If you ever attend a large portfolio review, you will realize immediately you have to be your own decision maker. If you show your book to ten different editors you will get ten different reactions, and if you chase each one, you’ll go crazy. I had one “important” editor look at my book, turned to the second image, which depicted something she personally didn’t like and she made a face and began acting like a child. It was unprofessional, sad, but frankly not that surprising. This had happened before. So, should I have taken that image out? No frickin way. It was a good image, regardless of the reaction.

Shoot it, edit it, print it, live with it and most importantly, enjoy it. .

Good editors appreciate someone willing to fight for their work.

4 Responses to “The Portfolio Review”

  1. Toni says:

    By far one of the best blog posts I’ve read in awhile. And well written. Your last sentence … perfect!

    • smogranch says:

      Thank you for saying that. Glad you liked it. Reviewing now and in the past are such different experiences for me I just had to write something about it.

  2. Steve says:

    Great article.
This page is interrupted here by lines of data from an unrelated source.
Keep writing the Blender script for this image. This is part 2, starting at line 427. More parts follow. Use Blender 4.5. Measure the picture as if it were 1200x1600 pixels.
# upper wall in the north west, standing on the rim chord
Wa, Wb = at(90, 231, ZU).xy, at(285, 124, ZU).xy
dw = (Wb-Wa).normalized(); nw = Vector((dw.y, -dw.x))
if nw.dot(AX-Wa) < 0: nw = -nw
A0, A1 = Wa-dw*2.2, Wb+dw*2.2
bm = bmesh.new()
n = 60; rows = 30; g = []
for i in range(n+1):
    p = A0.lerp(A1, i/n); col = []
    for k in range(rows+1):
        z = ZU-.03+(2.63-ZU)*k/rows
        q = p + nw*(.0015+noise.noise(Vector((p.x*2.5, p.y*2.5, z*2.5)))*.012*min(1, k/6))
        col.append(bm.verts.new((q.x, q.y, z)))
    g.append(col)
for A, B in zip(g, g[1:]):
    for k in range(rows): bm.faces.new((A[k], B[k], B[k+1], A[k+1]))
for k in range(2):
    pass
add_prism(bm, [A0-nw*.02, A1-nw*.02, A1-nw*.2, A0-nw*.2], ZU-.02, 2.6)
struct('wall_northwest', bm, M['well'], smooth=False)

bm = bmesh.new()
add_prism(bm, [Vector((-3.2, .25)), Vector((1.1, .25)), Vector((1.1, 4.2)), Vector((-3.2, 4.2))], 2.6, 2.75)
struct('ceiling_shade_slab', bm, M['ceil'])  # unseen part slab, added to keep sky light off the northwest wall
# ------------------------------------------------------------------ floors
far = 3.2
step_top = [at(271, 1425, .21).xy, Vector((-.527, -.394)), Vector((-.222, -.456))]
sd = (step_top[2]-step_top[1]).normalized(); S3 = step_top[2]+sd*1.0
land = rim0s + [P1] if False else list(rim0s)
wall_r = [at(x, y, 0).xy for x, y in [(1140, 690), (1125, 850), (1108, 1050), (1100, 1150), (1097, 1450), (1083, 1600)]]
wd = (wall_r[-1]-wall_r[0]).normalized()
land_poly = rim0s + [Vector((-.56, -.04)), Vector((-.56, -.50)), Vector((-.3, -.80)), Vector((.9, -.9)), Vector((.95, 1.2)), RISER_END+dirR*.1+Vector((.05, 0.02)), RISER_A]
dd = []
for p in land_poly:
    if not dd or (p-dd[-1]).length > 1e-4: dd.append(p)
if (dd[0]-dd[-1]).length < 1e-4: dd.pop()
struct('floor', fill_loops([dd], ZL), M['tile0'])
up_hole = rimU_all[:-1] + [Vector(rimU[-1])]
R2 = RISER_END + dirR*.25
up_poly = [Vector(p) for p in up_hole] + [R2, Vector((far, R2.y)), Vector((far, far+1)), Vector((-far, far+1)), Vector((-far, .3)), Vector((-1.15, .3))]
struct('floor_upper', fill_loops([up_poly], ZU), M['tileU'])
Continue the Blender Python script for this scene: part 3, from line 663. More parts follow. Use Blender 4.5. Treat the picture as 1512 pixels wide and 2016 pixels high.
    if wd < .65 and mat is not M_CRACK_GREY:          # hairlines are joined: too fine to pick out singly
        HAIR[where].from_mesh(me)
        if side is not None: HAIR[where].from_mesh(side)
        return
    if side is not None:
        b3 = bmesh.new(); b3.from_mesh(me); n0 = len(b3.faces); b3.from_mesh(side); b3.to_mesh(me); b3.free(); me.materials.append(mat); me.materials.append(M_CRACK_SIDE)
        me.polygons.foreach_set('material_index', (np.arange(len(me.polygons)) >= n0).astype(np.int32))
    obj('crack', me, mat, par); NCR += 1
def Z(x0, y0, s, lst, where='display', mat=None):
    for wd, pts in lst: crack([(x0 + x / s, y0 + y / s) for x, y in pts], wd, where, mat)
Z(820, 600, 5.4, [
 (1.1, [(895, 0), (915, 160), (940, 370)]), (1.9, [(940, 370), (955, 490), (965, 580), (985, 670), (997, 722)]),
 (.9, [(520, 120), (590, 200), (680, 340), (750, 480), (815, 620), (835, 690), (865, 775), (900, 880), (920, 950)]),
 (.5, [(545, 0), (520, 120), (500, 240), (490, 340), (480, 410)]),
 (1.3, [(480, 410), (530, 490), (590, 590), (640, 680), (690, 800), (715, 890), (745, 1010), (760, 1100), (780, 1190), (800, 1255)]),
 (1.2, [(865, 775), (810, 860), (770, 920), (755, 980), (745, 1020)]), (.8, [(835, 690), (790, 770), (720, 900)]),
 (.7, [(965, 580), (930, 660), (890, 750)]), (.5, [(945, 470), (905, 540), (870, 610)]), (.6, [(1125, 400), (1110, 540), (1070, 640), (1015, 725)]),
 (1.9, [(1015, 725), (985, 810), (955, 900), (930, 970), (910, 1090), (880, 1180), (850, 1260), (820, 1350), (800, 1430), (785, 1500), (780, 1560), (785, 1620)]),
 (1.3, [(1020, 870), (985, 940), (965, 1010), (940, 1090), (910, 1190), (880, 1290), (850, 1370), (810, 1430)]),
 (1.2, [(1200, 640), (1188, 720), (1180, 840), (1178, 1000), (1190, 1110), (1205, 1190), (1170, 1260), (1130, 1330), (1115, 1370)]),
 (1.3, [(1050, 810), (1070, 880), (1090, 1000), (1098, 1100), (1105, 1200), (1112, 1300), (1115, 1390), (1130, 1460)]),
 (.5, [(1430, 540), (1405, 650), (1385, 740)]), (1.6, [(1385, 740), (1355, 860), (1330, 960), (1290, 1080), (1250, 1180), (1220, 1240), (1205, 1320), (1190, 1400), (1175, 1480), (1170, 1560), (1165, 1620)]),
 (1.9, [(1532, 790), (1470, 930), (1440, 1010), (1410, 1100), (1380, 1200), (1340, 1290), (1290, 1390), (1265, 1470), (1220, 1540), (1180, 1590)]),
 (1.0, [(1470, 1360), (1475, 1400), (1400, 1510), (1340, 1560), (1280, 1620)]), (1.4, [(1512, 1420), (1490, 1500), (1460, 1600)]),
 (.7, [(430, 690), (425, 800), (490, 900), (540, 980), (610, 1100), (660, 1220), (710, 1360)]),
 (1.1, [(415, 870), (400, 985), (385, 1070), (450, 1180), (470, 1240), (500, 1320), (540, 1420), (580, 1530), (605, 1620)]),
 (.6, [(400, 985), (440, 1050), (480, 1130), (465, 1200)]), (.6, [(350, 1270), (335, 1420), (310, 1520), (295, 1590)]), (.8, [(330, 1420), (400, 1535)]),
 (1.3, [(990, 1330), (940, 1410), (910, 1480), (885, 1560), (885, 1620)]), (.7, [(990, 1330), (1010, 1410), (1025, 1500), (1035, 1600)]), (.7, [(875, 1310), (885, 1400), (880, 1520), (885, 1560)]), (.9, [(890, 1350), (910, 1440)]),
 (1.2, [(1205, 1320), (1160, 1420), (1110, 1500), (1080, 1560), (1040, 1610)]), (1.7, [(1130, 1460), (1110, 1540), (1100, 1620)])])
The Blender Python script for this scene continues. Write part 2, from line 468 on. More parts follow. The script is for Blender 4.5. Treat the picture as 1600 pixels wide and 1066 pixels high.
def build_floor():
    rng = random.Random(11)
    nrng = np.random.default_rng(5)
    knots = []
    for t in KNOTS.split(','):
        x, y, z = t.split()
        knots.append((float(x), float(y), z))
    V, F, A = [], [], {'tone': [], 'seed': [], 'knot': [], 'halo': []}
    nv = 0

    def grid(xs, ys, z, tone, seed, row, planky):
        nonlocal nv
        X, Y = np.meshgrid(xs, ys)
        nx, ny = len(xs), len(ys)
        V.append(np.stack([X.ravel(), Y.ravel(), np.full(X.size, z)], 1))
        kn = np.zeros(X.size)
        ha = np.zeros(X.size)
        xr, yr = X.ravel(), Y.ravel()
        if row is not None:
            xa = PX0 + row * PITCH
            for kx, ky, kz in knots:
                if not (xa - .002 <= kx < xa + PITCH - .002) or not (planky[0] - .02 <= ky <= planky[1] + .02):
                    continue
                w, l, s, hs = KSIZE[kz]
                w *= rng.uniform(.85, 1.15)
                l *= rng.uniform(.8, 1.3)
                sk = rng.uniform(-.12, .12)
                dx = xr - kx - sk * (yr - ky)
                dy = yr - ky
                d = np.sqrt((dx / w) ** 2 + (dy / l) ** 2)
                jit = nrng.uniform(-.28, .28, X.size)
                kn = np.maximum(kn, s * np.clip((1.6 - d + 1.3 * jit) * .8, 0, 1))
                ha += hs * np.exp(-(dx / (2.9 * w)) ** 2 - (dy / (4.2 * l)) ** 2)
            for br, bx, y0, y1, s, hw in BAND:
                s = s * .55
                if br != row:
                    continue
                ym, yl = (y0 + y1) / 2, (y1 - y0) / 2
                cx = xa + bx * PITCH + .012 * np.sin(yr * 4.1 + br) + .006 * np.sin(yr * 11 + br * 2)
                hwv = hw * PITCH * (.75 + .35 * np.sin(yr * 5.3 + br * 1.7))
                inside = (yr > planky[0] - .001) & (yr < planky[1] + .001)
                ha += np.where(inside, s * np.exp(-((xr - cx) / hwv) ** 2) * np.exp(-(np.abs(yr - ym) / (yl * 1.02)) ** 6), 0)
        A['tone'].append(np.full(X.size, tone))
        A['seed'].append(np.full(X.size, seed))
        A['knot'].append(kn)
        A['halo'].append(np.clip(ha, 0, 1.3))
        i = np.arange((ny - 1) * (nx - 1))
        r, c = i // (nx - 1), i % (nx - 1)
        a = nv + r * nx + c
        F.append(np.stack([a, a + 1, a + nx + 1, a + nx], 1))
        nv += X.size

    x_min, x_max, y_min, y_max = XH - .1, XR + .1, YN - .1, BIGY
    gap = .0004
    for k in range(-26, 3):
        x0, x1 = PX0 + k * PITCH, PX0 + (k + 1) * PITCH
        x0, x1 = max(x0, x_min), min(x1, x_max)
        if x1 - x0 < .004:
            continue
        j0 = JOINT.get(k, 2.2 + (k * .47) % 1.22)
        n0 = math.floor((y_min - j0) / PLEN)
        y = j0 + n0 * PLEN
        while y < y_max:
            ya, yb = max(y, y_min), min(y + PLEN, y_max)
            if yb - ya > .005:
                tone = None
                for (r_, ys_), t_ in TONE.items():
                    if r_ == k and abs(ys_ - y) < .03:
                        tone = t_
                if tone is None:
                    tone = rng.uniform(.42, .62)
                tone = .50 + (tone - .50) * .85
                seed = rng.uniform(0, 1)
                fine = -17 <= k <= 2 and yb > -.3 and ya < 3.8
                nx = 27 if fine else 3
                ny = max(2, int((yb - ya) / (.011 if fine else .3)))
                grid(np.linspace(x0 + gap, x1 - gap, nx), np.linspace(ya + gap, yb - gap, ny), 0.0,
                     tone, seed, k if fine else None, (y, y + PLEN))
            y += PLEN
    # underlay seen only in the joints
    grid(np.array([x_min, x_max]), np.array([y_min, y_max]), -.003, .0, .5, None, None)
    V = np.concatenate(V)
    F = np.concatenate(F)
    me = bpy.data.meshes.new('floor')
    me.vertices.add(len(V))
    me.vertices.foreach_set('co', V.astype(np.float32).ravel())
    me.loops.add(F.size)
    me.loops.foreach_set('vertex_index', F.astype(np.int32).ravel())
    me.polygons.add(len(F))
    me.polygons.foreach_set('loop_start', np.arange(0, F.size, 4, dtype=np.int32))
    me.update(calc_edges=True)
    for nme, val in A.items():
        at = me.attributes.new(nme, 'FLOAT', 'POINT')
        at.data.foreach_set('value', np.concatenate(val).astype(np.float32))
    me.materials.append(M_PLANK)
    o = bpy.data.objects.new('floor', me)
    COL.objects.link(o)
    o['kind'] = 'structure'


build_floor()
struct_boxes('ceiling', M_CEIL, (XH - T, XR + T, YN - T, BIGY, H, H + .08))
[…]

I can deal with my work being criticized and questioned, but I’ve always been able to defend my work in a “kill them with kindness” kind of way. (Unless it’s a douchebag that says something like “this is crap…” and then it’s a little different; respect has to be given to be received.)

    The only way to grow as a photographer or creative is to be open to criticism, and know when someone’s suggestion can indeed make your work better. Because everyone’s work can be better in one way or another, right?

    • smogranch says:

      I totally agree. I had someone review my work a few months ago, and she saw something, a theme, I had never seen before. It was great and really made me think about my work in a different way. Then again, I had someone else review it and discard it like a spent cigarette. But, I love them both for some reason.